Ein Bamf-Abteilungsleiter hatte zuvor im Innenausschuss des Landtages von Schleswig-Holstein erklärt, Ibrahim A. selbst habe nach seiner Einreise 2014 gesagt, er stamme aus dem Gazastreifen und sei staatenlos.

Er soll am 25. Januar in einem Regionalzug von Kiel nach Hamburg mit einem Messer auf andere Fahrgäste eingestochen haben. Zwei junge Menschen starben, fünf weitere wurden teils schwer verletzt. Knapp eine Woche zuvor war der 33-Jährige aus der U-Haft in Hamburg entlassen worden.

Erst falsch, dann korrekt zugeordnet

Das Bamf teilte am Mittwoch auf Anfrage mit: «Eine syrische ID-Karte war dem Verfahren zunächst fälschlicherweise zugeordnet, ist danach aber wieder der korrekten Person zugeordnet worden.» Unabhängig davon hätte im Jahr 2016 aufgrund der dargestellten Fluchtgeschichte – Verfolgung durch die Hamas – ein Schutzstatus erteilt werden müssen. Im Ausschuss wurde allerdings auch darüber gesprochen, dass dem Bamf, als die Entscheidung über Schutz für Ibrahim A. fiel, nicht bekannt gewesen war, dass der Antragsteller in Nordrhein-Westfalen, wo er zunächst lebte, schon mit dem Gesetz in Konflikt geraten war.

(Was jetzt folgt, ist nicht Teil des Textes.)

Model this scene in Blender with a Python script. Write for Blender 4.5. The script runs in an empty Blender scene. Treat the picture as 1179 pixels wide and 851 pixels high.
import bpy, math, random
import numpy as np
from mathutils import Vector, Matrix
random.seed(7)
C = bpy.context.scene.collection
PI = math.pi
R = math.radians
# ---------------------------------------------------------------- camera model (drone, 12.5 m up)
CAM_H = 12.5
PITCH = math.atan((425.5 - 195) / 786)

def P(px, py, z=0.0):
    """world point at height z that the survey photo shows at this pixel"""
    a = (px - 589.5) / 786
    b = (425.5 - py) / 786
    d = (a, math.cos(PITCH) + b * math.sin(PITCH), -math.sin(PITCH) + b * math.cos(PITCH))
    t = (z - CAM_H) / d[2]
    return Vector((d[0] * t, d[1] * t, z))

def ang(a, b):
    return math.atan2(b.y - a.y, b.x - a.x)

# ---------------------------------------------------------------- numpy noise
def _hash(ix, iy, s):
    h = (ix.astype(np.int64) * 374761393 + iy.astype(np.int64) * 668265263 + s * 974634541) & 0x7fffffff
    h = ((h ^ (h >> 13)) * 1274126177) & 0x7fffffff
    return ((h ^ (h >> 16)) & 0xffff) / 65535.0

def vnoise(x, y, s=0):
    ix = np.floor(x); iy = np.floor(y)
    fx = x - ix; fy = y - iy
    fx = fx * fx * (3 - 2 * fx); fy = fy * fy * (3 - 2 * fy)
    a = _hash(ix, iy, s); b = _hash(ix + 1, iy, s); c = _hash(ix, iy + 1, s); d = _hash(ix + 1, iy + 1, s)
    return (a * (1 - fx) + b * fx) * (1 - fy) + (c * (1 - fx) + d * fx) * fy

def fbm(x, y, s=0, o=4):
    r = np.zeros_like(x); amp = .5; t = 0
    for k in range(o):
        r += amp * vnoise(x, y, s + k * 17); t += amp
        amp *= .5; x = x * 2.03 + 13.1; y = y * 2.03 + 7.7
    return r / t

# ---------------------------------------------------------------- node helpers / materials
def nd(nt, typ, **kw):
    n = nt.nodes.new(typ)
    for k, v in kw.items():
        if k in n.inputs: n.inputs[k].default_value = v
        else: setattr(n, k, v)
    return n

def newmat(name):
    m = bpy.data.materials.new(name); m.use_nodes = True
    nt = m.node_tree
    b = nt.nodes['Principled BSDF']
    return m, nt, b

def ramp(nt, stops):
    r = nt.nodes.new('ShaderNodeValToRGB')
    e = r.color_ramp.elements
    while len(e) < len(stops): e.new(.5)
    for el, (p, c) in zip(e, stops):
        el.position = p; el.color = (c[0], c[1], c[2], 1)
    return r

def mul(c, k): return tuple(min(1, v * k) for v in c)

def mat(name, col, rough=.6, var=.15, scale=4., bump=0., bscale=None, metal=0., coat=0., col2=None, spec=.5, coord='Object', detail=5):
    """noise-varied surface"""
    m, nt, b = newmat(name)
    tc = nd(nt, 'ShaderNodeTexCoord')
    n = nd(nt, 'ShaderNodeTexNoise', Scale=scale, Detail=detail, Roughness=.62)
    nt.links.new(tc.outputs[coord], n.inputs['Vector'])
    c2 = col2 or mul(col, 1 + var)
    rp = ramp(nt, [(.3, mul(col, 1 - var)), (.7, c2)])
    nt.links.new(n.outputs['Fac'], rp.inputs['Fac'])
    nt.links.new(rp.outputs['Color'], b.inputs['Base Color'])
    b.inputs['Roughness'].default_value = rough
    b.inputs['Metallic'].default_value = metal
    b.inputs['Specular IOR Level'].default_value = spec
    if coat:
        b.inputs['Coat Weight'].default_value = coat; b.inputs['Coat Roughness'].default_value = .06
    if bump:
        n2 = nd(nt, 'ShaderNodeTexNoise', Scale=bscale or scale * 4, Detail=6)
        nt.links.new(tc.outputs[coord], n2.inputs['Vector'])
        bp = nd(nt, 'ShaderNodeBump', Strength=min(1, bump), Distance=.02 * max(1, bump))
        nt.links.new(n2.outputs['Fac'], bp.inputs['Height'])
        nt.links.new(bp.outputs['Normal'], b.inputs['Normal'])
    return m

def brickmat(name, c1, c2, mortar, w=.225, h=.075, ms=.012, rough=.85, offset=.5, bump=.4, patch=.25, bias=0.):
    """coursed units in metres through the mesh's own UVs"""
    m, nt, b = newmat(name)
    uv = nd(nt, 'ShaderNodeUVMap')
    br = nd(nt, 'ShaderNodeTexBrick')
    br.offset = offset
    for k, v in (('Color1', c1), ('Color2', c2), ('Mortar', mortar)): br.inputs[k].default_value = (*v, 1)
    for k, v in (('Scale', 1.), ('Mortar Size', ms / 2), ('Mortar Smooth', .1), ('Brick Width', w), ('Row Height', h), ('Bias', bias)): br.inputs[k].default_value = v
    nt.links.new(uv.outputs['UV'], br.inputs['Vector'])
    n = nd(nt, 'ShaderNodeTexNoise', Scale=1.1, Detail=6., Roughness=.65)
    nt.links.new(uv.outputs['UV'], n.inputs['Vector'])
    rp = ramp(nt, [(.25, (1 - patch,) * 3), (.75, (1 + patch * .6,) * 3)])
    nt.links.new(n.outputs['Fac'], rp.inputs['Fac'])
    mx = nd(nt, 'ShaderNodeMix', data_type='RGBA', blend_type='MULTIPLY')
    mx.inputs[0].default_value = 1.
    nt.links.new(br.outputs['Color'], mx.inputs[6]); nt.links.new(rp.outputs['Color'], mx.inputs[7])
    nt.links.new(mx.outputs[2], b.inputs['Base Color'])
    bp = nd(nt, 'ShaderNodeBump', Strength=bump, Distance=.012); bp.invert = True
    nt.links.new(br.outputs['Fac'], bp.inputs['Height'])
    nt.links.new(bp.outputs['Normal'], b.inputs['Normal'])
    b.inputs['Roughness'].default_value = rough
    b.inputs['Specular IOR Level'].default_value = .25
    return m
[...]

Die Behörden in Hamburg und Schleswig-Holstein schieben sich in Bezug auf den Umgang mit dem mutmasslichen Täter gegenseitig die Verantwortung zu. Dabei geht es unter anderem um die Frage, warum das Verfahren des Bamf zur Rücknahme des sogenannten subsidiären Schutzstatus für den Palästinenser nicht zu Ende gebracht worden war. Rückführungen in die Palästinensergebiete sind nach Auskunft des Bundesinnenministeriums grundsätzlich möglich, aber sehr schwierig. Der Gazastreifen hat keinen internationalen Flughafen. 2018 war – mit erheblichem Aufwand – ein Palästinenser aus Deutschland via Jordanien ins Westjordanland abgeschoben worden.

Bundesjustizminister Marco Buschmann (FDP) hatte den Ländern am Montag vorgeschlagen, dass künftig die Strafverfolgungsbehörden die Ausländerbehörden «umgehend darüber informieren, wenn die betroffene Person inhaftiert wird und wo sie inhaftiert wurde sowie wenn die betroffene Person aus der Haft entlassen wird und welche Entlassungsanschrift angegeben wurde». Im aktuellen Fall hätte das die Probleme aber nicht gelöst, sagte die Innenpolitikerin Clara Bünger (Linke). Das Problem sei hier nicht die Rechtslage, sondern «Behördenversagen».